▶ **Task statement**
Output the data exactly, with every line intact.

▶ **Data excerpt**
▼

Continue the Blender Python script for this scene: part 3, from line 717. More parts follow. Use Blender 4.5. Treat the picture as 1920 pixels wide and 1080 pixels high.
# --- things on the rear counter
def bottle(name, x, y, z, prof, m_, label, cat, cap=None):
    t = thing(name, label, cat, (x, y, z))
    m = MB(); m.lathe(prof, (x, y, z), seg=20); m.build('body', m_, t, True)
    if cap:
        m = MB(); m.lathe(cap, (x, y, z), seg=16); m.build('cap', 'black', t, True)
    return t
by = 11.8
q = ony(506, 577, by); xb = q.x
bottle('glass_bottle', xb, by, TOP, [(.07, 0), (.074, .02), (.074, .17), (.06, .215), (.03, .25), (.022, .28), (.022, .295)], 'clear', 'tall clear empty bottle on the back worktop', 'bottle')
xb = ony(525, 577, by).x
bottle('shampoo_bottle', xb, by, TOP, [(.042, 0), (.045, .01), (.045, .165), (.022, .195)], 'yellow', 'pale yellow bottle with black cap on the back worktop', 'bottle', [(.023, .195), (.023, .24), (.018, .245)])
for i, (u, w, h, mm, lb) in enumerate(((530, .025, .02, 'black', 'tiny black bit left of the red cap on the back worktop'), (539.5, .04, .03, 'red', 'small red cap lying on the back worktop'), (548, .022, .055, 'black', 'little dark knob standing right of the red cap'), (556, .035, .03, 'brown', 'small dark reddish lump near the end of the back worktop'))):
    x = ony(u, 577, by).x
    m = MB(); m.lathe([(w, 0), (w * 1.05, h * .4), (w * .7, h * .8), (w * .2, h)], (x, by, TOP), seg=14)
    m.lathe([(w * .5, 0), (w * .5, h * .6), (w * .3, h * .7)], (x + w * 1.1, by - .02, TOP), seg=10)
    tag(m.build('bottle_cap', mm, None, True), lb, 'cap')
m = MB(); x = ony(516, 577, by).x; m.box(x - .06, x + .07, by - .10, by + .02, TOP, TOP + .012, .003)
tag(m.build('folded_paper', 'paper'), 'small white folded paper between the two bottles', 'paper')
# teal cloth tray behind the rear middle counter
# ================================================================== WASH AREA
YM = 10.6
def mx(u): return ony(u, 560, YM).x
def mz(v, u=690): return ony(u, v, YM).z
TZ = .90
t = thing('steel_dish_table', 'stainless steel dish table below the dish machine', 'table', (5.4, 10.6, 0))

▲

▶ **Result of this task**
Continue the Blender Python script for this scene: part 3, from line 717. More parts follow. Use Blender 4.5. Treat the picture as 1920 pixels wide and 1080 pixels high.
# --- things on the rear counter
def bottle(name, x, y, z, prof, m_, label, cat, cap=None):
    t = thing(name, label, cat, (x, y, z))
    m = MB(); m.lathe(prof, (x, y, z), seg=20); m.build('body', m_, t, True)
    if cap:
        m = MB(); m.lathe(cap, (x, y, z), seg=16); m.build('cap', 'black', t, True)
    return t
by = 11.8
q = ony(506, 577, by); xb = q.x
bottle('glass_bottle', xb, by, TOP, [(.07, 0), (.074, .02), (.074, .17), (.06, .215), (.03, .25), (.022, .28), (.022, .295)], 'clear', 'tall clear empty bottle on the back worktop', 'bottle')
xb = ony(525, 577, by).x
bottle('shampoo_bottle', xb, by, TOP, [(.042, 0), (.045, .01), (.045, .165), (.022, .195)], 'yellow', 'pale yellow bottle with black cap on the back worktop', 'bottle', [(.023, .195), (.023, .24), (.018, .245)])
for i, (u, w, h, mm, lb) in enumerate(((530, .025, .02, 'black', 'tiny black bit left of the red cap on the back worktop'), (539.5, .04, .03, 'red', 'small red cap lying on the back worktop'), (548, .022, .055, 'black', 'little dark knob standing right of the red cap'), (556, .035, .03, 'brown', 'small dark reddish lump near the end of the back worktop'))):
    x = ony(u, 577, by).x
    m = MB(); m.lathe([(w, 0), (w * 1.05, h * .4), (w * .7, h * .8), (w * .2, h)], (x, by, TOP), seg=14)
    m.lathe([(w * .5, 0), (w * .5, h * .6), (w * .3, h * .7)], (x + w * 1.1, by - .02, TOP), seg=10)
    tag(m.build('bottle_cap', mm, None, True), lb, 'cap')
m = MB(); x = ony(516, 577, by).x; m.box(x - .06, x + .07, by - .10, by + .02, TOP, TOP + .012, .003)
tag(m.build('folded_paper', 'paper'), 'small white folded paper between the two bottles', 'paper')
# teal cloth tray behind the rear middle counter
# ================================================================== WASH AREA
YM = 10.6
def mx(u): return ony(u, 560, YM).x
def mz(v, u=690): return ony(u, v, YM).z
TZ = .90
t = thing('steel_dish_table', 'stainless steel dish table below the dish machine', 'table', (5.4, 10.6, 0))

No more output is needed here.